» GIVEN REQUEST: Reproduce the listing exactly and skip over any pictures.

» DATA:
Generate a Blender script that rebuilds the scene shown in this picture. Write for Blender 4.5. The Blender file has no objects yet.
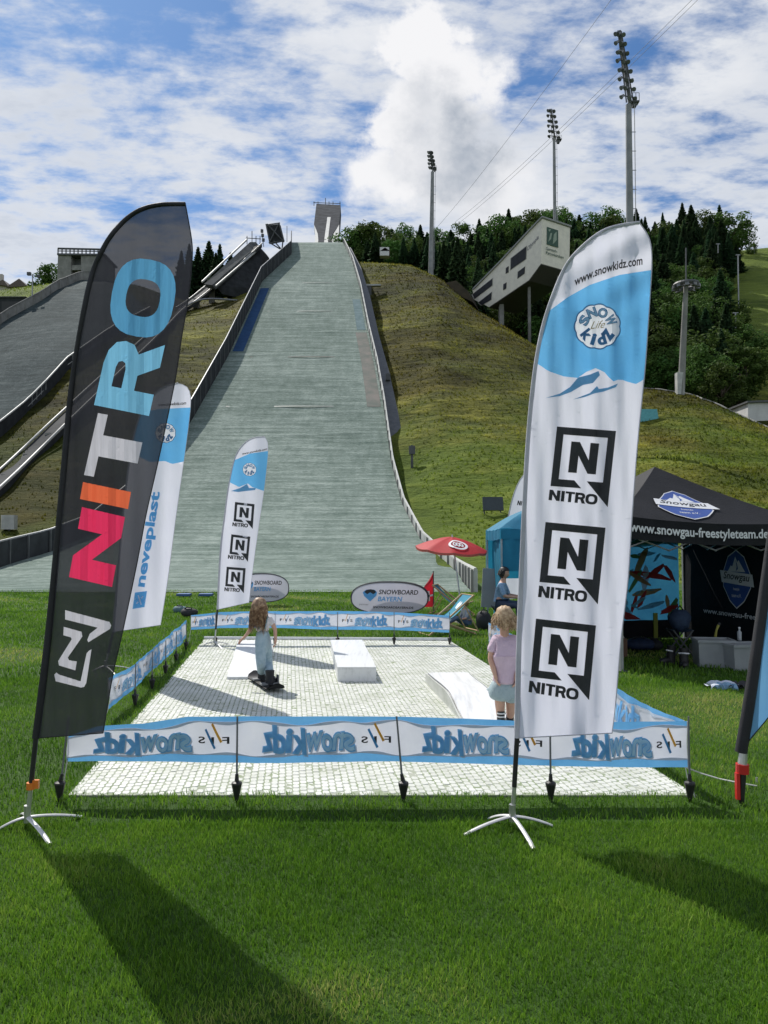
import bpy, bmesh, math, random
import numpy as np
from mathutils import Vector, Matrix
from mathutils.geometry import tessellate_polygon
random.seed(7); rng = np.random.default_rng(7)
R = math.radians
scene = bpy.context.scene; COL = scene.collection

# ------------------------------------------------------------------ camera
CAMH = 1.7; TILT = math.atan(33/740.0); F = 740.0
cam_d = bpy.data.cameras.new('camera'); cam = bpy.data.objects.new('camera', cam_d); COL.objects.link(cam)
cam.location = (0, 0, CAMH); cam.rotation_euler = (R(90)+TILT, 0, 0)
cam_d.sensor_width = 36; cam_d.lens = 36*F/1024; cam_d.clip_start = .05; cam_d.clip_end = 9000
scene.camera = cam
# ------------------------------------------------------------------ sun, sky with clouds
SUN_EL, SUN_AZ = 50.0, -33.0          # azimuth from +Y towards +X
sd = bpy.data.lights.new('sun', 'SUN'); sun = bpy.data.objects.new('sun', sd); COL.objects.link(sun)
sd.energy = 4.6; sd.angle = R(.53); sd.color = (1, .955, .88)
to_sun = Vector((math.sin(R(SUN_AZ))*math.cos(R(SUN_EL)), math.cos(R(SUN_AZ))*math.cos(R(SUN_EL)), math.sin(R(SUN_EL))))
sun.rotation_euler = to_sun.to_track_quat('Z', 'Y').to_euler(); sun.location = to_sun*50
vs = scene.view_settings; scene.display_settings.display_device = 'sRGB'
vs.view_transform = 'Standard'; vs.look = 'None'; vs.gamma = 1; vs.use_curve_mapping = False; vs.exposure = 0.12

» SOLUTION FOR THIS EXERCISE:
Generate a Blender script that rebuilds the scene shown in this picture. Write for Blender 4.5. The Blender file has no objects yet.
import bpy, bmesh, math, random
import numpy as np
from mathutils import Vector, Matrix
from mathutils.geometry import tessellate_polygon
random.seed(7); rng = np.random.default_rng(7)
R = math.radians
scene = bpy.context.scene; COL = scene.collection

# ------------------------------------------------------------------ camera
CAMH = 1.7; TILT = math.atan(33/740.0); F = 740.0
cam_d = bpy.data.cameras.new('camera'); cam = bpy.data.objects.new('camera', cam_d); COL.objects.link(cam)
cam.location = (0, 0, CAMH); cam.rotation_euler = (R(90)+TILT, 0, 0)
cam_d.sensor_width = 36; cam_d.lens = 36*F/1024; cam_d.clip_start = .05; cam_d.clip_end = 9000
scene.camera = cam
# ------------------------------------------------------------------ sun, sky with clouds
SUN_EL, SUN_AZ = 50.0, -33.0          # azimuth from +Y towards +X
sd = bpy.data.lights.new('sun', 'SUN'); sun = bpy.data.objects.new('sun', sd); COL.objects.link(sun)
sd.energy = 4.6; sd.angle = R(.53); sd.color = (1, .955, .88)
to_sun = Vector((math.sin(R(SUN_AZ))*math.cos(R(SUN_EL)), math.cos(R(SUN_AZ))*math.cos(R(SUN_EL)), math.sin(R(SUN_EL))))
sun.rotation_euler = to_sun.to_track_quat('Z', 'Y').to_euler(); sun.location = to_sun*50
vs = scene.view_settings; scene.display_settings.display_device = 'sRGB'
vs.view_transform = 'Standard'; vs.look = 'None'; vs.gamma = 1; vs.use_curve_mapping = False; vs.exposure = 0.12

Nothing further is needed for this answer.